Ogni storia d'amore è una storia di eredità e ogni storia di eredità è la storia di un tramonto. È lungo questo denso assunto romantico, lungo questa strettoia concettuale che si muove "Cars 3": con nostalgia e malinconia, senso del gioco e percezione del tempo passato, per cercare di confezionare un sigillo simbolico degno di una saga iniziata nel segno dei grandi racconti americani e forse smarritasi nella gestione americana dell'intrattenimento, nelle idee a forma di merchandise e nelle tematiche direzionate dagli obiettivi economici. L'ultimo capitolo della trilogia Pixar su Saetta McQueen è una chiamata alle armi della passione che riporta in carreggiata storia e personaggi dopo una parentesi internazionale dimenticabile (e dimenticata). Una chiamata che, ritornando ai sapori grezzi e realistici del primo capitolo e alle dinamiche metaforiche legate alla parabola esistenziale dell'amata auto da corsa, realizza uno spettacolo forse imperfetto, ma di certo mosso da emozioni autentiche: perché rodate da una rispolverata consapevolezza narrativa e filtrate attraverso la scattante fame di chi racconta una storia di cuore con i mezzi del cuore.
Questa volta il nucleo tematico è più drammatico, più serio e anche meno gioioso del solito: Saetta è diventato lento, vecchio e sorpassato; le nuove generazioni di auto sono migliori per prestazioni e appeal, più scattanti e fanno mangiare la polvere alle vecchie guardie. Quale forza, quale coraggio e quali sacrifici sono necessari per trasformare la vecchiaia in esperienza, la lentezza congenita in velocità di pensiero e la potenza meccanica in forza emotiva motrice? A queste domande il film regala risposte attraverso un racconto che incatena le tappe della caduta, della resilienza e della risalita in una lunga serie di momenti evocativi studiati per emozionare ed esaltare. Malgrado difetti evidenti, riscontrabili soprattutto nelle gag e in una certa ingenuità nella caratterizzazione dei nuovi personaggi, il film infatti sa come puntare al traguardo dei sentimenti di chi è cresciuto con le sgommate di Saetta ed è abile (anche grazie alla natura di storyborder del suo regista Brian Fee) a sintetizzare nelle immagini e nelle soluzioni audiovisive il misto di divertimento e tristezza che si prova nel guardare l'ultima avventura di un grande campione: risplendono i colori della sua carrozzeria ammaccata, esultano le traiettorie compiute in aria, ruggisce il suo motore maleducato e pieno di fango.

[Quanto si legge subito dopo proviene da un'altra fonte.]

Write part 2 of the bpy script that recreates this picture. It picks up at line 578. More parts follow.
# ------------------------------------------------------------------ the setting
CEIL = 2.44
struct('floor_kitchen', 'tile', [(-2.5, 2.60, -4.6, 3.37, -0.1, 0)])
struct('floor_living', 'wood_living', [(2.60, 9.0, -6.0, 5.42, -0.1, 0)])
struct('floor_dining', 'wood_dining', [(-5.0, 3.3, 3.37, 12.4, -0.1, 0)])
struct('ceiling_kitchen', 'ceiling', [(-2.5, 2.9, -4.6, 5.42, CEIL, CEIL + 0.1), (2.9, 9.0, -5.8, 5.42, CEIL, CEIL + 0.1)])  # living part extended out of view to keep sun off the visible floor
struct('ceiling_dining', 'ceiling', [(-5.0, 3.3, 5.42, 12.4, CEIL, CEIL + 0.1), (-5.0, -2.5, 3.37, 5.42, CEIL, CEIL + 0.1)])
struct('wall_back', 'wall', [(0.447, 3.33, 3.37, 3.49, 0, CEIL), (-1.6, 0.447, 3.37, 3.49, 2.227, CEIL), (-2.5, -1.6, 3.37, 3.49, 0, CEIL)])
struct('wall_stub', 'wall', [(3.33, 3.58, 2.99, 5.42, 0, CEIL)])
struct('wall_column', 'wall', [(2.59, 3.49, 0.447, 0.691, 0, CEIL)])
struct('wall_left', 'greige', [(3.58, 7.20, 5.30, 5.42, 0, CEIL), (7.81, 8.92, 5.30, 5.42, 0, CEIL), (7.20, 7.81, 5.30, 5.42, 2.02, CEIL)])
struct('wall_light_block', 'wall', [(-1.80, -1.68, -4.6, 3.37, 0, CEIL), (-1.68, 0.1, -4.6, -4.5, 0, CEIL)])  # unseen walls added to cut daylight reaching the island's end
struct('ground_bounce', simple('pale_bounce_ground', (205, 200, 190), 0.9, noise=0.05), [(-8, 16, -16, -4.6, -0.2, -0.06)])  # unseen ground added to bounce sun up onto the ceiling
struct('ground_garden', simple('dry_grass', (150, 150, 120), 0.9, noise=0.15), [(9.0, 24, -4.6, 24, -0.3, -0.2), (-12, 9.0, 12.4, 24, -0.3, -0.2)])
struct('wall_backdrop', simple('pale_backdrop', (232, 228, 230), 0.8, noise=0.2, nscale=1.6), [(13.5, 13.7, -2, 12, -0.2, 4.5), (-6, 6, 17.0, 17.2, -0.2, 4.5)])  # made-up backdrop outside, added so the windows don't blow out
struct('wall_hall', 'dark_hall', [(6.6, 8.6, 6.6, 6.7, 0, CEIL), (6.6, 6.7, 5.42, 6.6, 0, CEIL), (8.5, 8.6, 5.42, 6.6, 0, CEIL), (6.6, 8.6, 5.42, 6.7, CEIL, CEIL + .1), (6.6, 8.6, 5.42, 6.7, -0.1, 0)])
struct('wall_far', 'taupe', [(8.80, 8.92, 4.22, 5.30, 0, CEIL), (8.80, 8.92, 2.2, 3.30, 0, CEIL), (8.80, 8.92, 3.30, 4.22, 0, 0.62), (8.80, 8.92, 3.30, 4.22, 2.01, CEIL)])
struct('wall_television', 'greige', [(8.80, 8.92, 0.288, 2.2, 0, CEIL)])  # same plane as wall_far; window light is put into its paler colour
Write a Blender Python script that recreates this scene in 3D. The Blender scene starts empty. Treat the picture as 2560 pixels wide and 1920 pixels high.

Siamo nel territorio di una agiografia animata dichiarata, che però non scivola in soluzioni improbabili e conosce bene i limiti dei suoi personaggi. Le costruzioni di senso e le scelte narrative della seconda metà in questo senso sono illuminanti e rileggono tutti i conflitti del film come gli elementi di una lunga metafora sulla contrapposizione tra tradizione e novità, vecchio e nuovo, mente e corpo, da cui si possono estrapolare messaggi didattici - a vincere davvero non è il più forte ma colui che ha consapevolezza del proprio ruolo, della propria storia e delle proprie capacità - e considerazioni costruttive sul mondo del cinema - grazie a un confronto diretto tra le differenti potenzialità del digitale e dell'analogico. I livelli di lettura sono molteplici fino a quando, con pochi momenti di cesura, il finale non li assimila tutti. È allora che "Cars 3" si dimostra in definitiva la perfetta chiusura della saga: sincero negli errori, cinico nelle svolte più difficili ed emozionato nelle pieghe di ogni piccolo momento significativo, il film vince perché inserisce i personaggi in un'ellissi da ricordare; perché li lancia in una dimensione in cui il passato è una voce che spiega come curvare con intelligenza, il presente una derapata rischiosa e il futuro una capriola a pochi centimetri dalla fine. Perché fa quello che gli si poteva chiedere: inquadrare un tramonto, raccontare un'eredità e chiudere una storia d'amore.